TASK:
Which lines hold the word "this"? Copy each of them from the material.

RAW DATA:
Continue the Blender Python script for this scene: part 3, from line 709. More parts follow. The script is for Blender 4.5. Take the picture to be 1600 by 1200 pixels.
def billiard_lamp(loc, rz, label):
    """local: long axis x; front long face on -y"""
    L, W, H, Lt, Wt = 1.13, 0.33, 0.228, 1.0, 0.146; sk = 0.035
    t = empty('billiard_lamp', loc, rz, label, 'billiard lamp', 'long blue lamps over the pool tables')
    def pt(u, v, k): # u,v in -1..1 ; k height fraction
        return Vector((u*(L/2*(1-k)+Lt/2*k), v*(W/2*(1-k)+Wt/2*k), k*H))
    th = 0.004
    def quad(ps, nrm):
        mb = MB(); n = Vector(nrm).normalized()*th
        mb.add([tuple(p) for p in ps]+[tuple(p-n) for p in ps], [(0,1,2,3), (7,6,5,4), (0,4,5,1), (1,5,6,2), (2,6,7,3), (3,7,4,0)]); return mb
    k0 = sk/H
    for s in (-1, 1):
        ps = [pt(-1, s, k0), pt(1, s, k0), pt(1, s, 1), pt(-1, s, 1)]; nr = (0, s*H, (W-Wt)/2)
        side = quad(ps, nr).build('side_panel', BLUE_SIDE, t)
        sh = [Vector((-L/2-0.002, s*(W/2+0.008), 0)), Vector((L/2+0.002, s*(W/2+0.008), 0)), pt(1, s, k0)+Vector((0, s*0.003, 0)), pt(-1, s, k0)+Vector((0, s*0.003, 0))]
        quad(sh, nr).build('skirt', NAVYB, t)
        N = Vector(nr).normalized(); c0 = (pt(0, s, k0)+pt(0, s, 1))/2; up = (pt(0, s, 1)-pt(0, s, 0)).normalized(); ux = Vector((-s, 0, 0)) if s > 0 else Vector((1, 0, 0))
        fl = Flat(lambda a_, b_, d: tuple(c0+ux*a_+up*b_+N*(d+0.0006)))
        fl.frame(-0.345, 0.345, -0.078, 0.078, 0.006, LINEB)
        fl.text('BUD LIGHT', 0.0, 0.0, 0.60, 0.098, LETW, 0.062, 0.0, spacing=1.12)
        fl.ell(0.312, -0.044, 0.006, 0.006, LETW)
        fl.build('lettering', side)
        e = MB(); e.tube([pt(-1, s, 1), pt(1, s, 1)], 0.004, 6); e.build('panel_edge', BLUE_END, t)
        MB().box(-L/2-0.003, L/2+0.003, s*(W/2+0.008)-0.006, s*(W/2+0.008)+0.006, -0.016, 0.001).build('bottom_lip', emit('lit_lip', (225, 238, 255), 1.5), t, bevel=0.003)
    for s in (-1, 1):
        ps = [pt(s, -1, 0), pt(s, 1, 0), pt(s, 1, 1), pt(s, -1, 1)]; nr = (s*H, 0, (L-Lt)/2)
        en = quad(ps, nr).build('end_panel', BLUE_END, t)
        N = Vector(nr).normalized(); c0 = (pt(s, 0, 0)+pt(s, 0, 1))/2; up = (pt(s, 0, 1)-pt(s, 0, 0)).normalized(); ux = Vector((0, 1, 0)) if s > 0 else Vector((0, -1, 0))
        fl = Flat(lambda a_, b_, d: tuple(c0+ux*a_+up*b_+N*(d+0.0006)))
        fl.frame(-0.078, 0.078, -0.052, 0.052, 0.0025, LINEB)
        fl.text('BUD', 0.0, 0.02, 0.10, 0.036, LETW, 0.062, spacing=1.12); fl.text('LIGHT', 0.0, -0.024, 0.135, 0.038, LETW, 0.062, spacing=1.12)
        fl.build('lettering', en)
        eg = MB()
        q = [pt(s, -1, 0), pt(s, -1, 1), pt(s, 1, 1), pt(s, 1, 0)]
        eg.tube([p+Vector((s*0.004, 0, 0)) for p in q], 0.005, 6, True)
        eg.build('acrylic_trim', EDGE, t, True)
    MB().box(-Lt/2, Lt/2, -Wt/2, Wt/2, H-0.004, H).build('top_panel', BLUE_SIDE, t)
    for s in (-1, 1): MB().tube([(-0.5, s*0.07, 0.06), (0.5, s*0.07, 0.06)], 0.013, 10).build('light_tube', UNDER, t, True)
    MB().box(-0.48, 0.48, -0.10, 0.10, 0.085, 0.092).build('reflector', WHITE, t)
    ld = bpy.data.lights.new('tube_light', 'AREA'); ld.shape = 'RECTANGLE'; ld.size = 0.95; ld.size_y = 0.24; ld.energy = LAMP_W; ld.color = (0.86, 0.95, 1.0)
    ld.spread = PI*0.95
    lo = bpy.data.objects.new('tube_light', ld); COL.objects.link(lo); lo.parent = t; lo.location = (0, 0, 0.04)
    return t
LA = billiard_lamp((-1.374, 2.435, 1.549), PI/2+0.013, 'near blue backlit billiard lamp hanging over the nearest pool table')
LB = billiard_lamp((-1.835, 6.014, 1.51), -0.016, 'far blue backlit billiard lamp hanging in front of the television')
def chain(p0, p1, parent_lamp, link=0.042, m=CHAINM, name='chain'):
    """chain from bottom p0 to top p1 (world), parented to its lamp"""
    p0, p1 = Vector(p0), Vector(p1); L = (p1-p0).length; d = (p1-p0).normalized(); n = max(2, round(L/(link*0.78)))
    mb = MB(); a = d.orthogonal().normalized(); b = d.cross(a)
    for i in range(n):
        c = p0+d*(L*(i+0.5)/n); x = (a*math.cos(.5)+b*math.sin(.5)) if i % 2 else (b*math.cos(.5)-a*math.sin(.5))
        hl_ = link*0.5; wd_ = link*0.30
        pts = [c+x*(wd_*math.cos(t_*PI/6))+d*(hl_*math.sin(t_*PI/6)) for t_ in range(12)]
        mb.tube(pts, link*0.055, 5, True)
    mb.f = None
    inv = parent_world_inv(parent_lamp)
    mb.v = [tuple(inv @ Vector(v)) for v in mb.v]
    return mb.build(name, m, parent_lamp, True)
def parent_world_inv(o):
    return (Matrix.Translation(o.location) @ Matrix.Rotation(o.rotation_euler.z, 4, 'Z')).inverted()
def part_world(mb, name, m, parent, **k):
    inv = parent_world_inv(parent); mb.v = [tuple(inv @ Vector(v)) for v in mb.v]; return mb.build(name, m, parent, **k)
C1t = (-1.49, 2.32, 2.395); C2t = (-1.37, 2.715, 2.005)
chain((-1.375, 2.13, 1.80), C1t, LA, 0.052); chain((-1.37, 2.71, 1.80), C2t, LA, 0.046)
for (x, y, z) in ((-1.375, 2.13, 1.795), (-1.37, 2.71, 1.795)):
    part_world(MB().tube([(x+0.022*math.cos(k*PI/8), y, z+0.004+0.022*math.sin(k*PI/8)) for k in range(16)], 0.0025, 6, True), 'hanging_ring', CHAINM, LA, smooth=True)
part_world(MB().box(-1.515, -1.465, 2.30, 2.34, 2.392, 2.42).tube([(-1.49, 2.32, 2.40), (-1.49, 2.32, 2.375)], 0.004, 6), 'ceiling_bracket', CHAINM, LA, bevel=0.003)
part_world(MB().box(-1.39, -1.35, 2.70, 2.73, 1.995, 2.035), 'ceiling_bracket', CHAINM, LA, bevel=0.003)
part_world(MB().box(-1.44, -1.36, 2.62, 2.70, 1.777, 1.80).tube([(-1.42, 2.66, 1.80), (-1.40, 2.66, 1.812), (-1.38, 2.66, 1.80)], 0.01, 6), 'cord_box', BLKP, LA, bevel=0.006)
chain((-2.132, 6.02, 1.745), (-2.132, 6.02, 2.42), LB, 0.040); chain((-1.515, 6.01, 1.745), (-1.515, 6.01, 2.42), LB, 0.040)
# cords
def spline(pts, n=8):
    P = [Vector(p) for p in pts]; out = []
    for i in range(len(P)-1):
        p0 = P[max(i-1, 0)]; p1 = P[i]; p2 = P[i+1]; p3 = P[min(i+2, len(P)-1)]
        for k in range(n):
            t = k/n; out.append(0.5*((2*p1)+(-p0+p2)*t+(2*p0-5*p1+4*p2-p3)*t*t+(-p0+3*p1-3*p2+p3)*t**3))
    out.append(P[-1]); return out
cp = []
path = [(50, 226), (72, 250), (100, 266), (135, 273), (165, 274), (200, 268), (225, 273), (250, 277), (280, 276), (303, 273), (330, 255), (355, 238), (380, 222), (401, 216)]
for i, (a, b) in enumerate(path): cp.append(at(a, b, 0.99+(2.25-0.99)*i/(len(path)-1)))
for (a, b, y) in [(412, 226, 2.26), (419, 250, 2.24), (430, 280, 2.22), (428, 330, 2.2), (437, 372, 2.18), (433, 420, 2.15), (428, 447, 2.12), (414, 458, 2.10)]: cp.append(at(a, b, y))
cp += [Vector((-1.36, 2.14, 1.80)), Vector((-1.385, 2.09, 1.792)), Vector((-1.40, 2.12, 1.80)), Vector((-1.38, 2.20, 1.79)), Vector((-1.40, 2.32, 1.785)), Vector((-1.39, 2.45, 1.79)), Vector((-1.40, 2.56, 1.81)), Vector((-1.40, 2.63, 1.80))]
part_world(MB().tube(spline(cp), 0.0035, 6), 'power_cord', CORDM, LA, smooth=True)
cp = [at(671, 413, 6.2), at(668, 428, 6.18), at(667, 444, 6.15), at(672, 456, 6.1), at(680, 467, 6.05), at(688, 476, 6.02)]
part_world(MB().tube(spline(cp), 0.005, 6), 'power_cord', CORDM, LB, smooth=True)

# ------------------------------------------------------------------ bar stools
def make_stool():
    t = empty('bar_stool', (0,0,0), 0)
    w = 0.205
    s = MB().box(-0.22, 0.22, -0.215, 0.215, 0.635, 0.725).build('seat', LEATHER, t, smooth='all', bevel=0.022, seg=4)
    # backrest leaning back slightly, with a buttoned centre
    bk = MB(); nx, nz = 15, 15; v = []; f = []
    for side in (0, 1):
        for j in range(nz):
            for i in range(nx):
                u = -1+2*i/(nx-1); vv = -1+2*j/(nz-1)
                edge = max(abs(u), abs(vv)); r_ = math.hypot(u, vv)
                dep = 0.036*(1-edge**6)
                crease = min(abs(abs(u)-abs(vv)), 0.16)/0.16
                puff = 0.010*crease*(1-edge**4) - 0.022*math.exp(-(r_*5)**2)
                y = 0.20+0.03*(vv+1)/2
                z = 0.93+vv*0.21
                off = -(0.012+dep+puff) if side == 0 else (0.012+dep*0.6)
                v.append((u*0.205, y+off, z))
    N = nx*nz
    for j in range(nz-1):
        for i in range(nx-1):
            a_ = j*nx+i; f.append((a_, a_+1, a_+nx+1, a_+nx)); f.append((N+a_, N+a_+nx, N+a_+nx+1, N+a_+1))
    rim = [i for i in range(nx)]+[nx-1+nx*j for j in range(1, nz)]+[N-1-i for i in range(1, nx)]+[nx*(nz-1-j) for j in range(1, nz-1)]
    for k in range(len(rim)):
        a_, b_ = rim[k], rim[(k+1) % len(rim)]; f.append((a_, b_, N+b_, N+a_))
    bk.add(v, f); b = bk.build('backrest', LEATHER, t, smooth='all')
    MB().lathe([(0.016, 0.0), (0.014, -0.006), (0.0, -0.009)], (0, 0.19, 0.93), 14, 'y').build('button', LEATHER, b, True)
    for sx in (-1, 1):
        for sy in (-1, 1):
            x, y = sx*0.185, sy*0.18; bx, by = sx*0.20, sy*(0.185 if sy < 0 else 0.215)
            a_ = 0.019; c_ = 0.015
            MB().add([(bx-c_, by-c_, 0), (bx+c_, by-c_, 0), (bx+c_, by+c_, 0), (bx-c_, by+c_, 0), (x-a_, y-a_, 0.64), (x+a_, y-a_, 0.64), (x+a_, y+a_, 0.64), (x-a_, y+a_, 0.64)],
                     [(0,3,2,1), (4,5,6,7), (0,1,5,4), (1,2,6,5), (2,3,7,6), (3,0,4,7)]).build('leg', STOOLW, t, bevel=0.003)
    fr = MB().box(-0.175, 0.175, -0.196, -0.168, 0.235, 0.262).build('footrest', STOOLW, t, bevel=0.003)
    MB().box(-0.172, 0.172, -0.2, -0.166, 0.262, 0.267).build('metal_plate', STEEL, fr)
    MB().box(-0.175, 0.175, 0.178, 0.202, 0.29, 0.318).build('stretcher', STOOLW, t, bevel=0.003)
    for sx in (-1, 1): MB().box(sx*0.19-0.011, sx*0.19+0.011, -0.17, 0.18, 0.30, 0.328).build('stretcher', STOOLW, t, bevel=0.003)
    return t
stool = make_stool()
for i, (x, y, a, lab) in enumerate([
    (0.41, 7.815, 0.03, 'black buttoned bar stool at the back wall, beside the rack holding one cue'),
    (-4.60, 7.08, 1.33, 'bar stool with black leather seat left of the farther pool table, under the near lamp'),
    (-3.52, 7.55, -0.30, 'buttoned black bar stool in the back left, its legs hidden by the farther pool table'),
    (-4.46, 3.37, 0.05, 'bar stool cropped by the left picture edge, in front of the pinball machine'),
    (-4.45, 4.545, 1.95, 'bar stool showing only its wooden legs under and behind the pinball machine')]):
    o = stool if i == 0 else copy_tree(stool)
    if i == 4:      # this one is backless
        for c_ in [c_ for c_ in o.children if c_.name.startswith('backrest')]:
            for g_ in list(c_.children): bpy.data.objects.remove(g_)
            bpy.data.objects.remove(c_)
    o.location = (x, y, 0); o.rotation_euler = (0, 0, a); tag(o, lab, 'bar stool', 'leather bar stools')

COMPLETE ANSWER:
Continue the Blender Python script for this scene: part 3, from line 709. More parts follow. The script is for Blender 4.5. Take the picture to be 1600 by 1200 pixels.
    if i == 4:      # this one is backless